THE PROBLEM
Reproduce all of the data that follows, character for character.

DATA RECORDS
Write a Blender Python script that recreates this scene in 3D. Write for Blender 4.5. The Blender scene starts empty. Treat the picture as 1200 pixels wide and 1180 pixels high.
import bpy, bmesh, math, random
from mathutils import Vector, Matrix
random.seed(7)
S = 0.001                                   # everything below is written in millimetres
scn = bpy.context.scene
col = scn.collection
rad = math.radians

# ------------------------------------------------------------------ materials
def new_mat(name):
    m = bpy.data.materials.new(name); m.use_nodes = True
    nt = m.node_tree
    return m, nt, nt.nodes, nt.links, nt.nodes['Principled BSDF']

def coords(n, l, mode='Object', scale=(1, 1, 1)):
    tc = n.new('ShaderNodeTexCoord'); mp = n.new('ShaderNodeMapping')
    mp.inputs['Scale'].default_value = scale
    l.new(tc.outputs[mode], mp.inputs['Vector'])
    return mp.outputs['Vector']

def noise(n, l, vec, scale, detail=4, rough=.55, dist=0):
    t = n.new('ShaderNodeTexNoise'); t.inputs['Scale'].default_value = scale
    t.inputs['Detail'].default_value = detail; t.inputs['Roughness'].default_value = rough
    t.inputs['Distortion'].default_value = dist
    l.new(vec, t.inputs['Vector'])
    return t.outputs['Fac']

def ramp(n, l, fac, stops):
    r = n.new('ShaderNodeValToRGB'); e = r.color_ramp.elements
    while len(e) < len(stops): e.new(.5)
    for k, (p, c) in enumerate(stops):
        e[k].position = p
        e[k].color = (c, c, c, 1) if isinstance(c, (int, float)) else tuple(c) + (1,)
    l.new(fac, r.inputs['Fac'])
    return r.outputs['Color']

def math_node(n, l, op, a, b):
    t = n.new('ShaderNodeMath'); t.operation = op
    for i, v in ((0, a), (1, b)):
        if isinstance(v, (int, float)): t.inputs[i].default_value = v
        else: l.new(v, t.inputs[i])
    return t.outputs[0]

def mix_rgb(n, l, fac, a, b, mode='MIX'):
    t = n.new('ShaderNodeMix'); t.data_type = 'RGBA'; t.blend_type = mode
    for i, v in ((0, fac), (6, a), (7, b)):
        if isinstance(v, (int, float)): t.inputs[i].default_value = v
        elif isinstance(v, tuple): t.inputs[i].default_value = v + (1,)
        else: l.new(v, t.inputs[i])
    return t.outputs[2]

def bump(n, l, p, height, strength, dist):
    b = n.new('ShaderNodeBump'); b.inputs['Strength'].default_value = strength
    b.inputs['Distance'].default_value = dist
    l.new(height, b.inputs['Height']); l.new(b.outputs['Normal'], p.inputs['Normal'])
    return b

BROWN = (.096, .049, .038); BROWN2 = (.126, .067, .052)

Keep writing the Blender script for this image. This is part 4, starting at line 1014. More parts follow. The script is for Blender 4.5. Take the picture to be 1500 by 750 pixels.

COMPLETED TASK
Write a Blender Python script that recreates this scene in 3D. Write for Blender 4.5. The Blender scene starts empty. Treat the picture as 1200 pixels wide and 1180 pixels high.
import bpy, bmesh, math, random
from mathutils import Vector, Matrix
random.seed(7)
S = 0.001                                   # everything below is written in millimetres
scn = bpy.context.scene
col = scn.collection
rad = math.radians

# ------------------------------------------------------------------ materials
def new_mat(name):
    m = bpy.data.materials.new(name); m.use_nodes = True
    nt = m.node_tree
    return m, nt, nt.nodes, nt.links, nt.nodes['Principled BSDF']

def coords(n, l, mode='Object', scale=(1, 1, 1)):
    tc = n.new('ShaderNodeTexCoord'); mp = n.new('ShaderNodeMapping')
    mp.inputs['Scale'].default_value = scale
    l.new(tc.outputs[mode], mp.inputs['Vector'])
    return mp.outputs['Vector']

def noise(n, l, vec, scale, detail=4, rough=.55, dist=0):
    t = n.new('ShaderNodeTexNoise'); t.inputs['Scale'].default_value = scale
    t.inputs['Detail'].default_value = detail; t.inputs['Roughness'].default_value = rough
    t.inputs['Distortion'].default_value = dist
    l.new(vec, t.inputs['Vector'])
    return t.outputs['Fac']

def ramp(n, l, fac, stops):
    r = n.new('ShaderNodeValToRGB'); e = r.color_ramp.elements
    while len(e) < len(stops): e.new(.5)
    for k, (p, c) in enumerate(stops):
        e[k].position = p
        e[k].color = (c, c, c, 1) if isinstance(c, (int, float)) else tuple(c) + (1,)
    l.new(fac, r.inputs['Fac'])
    return r.outputs['Color']

def math_node(n, l, op, a, b):
    t = n.new('ShaderNodeMath'); t.operation = op
    for i, v in ((0, a), (1, b)):
        if isinstance(v, (int, float)): t.inputs[i].default_value = v
        else: l.new(v, t.inputs[i])
    return t.outputs[0]

def mix_rgb(n, l, fac, a, b, mode='MIX'):
    t = n.new('ShaderNodeMix'); t.data_type = 'RGBA'; t.blend_type = mode
    for i, v in ((0, fac), (6, a), (7, b)):
        if isinstance(v, (int, float)): t.inputs[i].default_value = v
        elif isinstance(v, tuple): t.inputs[i].default_value = v + (1,)
        else: l.new(v, t.inputs[i])
    return t.outputs[2]

def bump(n, l, p, height, strength, dist):
    b = n.new('ShaderNodeBump'); b.inputs['Strength'].default_value = strength
    b.inputs['Distance'].default_value = dist
    l.new(height, b.inputs['Height']); l.new(b.outputs['Normal'], p.inputs['Normal'])
    return b

BROWN = (.096, .049, .038); BROWN2 = (.126, .067, .052)

Keep writing the Blender script for this image. This is part 4, starting at line 1014. More parts follow. The script is for Blender 4.5. Take the picture to be 1500 by 750 pixels.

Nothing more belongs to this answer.